Additional uncertainty about performance is due to the following:

• 100% of the collateral pool consists of debt obligations whose credit quality Moody’s has assessed by using credit estimates. As part of its base case, Moody’s has stressed large concentrations of single obligors bearing a credit estimate as described in “Global Approach to the Use of Credit Estimates” published in March 2023 and available at https://ratings.moodys.com/api/rmc-documents/395108.

• Lack of portfolio granularity: The performance of the portfolio depends to a large extent on the credit conditions of a few large obligors with low non-investment-grade ratings, especially when they default.

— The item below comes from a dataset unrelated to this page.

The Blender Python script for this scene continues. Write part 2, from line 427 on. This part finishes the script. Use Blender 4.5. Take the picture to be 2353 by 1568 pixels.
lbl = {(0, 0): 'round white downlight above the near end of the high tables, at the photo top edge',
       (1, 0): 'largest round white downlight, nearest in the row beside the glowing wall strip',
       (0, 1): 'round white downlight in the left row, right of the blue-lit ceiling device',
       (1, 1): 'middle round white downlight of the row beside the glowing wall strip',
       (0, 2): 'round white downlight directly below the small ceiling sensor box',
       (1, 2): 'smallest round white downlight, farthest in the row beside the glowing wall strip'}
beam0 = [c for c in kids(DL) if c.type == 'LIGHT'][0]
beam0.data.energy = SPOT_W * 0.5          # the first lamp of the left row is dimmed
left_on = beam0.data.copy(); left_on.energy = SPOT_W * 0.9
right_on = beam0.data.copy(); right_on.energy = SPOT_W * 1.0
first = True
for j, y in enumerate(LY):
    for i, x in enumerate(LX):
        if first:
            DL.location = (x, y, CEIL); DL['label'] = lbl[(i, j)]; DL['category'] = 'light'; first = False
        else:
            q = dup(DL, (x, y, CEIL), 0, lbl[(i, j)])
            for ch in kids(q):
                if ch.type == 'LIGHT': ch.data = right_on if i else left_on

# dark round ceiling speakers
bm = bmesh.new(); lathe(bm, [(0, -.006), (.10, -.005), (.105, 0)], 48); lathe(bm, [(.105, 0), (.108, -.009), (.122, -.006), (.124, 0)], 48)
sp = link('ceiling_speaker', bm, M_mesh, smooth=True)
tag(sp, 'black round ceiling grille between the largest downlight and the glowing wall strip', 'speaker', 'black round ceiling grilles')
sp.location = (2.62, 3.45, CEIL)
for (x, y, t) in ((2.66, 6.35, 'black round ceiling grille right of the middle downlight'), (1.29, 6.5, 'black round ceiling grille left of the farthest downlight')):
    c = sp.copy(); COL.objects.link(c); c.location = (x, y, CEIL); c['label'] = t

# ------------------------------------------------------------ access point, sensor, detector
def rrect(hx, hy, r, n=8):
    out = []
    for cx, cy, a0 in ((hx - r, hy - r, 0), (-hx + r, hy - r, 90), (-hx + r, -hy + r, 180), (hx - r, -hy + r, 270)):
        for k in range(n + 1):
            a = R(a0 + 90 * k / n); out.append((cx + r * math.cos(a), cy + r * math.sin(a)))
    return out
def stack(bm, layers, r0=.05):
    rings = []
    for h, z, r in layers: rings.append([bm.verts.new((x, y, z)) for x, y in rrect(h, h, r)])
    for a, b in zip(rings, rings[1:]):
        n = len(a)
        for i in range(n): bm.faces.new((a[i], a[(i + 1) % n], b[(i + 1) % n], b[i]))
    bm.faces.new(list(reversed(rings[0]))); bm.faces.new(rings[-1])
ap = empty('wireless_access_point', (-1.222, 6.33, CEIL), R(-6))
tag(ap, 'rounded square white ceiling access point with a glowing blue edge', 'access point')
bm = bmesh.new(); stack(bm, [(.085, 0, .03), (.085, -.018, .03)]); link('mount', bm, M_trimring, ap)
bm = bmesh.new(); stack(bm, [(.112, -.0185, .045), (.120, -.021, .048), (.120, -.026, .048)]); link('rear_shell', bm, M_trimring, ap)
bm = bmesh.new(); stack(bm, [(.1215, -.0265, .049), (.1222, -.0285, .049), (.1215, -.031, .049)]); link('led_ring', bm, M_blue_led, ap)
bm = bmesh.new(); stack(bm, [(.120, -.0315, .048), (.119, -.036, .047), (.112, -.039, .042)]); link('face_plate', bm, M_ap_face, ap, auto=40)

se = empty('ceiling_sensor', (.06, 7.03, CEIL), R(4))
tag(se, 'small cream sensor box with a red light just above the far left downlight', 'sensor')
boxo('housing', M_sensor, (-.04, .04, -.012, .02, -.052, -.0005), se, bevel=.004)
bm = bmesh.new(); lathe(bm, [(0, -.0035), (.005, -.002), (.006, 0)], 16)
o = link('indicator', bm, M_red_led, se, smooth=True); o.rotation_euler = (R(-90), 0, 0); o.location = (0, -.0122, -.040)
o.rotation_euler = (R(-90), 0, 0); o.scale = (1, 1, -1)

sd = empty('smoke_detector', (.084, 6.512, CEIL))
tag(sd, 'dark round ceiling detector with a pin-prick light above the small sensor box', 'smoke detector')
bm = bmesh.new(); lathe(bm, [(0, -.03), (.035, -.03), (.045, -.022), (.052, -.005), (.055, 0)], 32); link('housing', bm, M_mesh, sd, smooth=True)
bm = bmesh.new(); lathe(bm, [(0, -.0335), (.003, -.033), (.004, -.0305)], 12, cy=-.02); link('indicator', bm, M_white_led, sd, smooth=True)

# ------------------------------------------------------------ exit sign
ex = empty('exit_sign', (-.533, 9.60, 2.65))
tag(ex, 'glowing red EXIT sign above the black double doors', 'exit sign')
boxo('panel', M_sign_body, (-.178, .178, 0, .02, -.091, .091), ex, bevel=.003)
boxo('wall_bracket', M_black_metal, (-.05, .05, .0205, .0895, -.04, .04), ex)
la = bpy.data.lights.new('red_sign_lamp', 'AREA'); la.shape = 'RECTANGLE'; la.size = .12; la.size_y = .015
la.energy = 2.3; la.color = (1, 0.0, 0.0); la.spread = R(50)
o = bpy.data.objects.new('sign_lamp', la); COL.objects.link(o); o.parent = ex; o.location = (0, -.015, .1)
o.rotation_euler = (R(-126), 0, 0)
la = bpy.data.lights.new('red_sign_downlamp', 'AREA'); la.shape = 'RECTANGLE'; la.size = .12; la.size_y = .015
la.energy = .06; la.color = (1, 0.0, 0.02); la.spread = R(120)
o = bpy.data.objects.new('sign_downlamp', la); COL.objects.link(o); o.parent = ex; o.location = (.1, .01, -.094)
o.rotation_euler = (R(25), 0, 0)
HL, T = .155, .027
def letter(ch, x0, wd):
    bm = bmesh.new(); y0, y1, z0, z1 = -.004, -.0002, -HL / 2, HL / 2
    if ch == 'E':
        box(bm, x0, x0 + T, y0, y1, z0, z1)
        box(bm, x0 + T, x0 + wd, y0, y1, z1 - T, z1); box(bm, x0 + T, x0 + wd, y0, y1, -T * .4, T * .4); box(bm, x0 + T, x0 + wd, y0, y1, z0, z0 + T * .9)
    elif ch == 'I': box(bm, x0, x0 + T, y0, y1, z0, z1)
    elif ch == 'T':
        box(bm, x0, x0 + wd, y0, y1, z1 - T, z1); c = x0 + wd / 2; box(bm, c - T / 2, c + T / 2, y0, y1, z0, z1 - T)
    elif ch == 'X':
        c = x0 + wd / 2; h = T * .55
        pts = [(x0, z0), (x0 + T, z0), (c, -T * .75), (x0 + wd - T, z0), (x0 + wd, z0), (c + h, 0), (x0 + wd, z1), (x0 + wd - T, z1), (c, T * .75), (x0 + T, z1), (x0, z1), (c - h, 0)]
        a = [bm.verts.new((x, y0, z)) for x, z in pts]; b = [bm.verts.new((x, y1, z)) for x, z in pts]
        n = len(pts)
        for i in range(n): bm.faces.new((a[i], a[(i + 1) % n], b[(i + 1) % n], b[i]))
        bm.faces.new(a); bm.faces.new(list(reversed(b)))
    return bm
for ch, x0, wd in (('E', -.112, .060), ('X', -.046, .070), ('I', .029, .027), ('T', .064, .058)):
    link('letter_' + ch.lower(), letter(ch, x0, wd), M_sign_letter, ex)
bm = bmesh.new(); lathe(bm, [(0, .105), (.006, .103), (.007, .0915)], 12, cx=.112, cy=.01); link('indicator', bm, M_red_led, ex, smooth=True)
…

Because of the deal’s lack of granularity, Moody’s substituted its typical Binomial Expansion Technique analysis with a simulated default distribution using Moody’s CDOROM™ software and an individual scenario analysis. Moody’s notes there are only 9 loans in the pool with some exposures of more than 10% to a single loan. Moody’s tested a potential jump-to-default risk by assuming a rating of Caa2 for the two largest credit estimates of the portfolio, separately. The model generated an output that was the consistent with the base case result for the most senior tranche.

In addition to the quantitative factors that Moody’s explicitly modelled, qualitative factors are part of the rating committee’s considerations. These qualitative factors include the structural protections in the transaction, its recent performance given the market environment, the legal environment, specific documentation features, the collateral manager’s track record and the potential for selection bias in the portfolio. All information available to rating committees, including macroeconomic forecasts, input from other Moody’s analytical groups, market factors, and judgments regarding the nature and severity of credit stress on the transactions, can influence the final rating decision.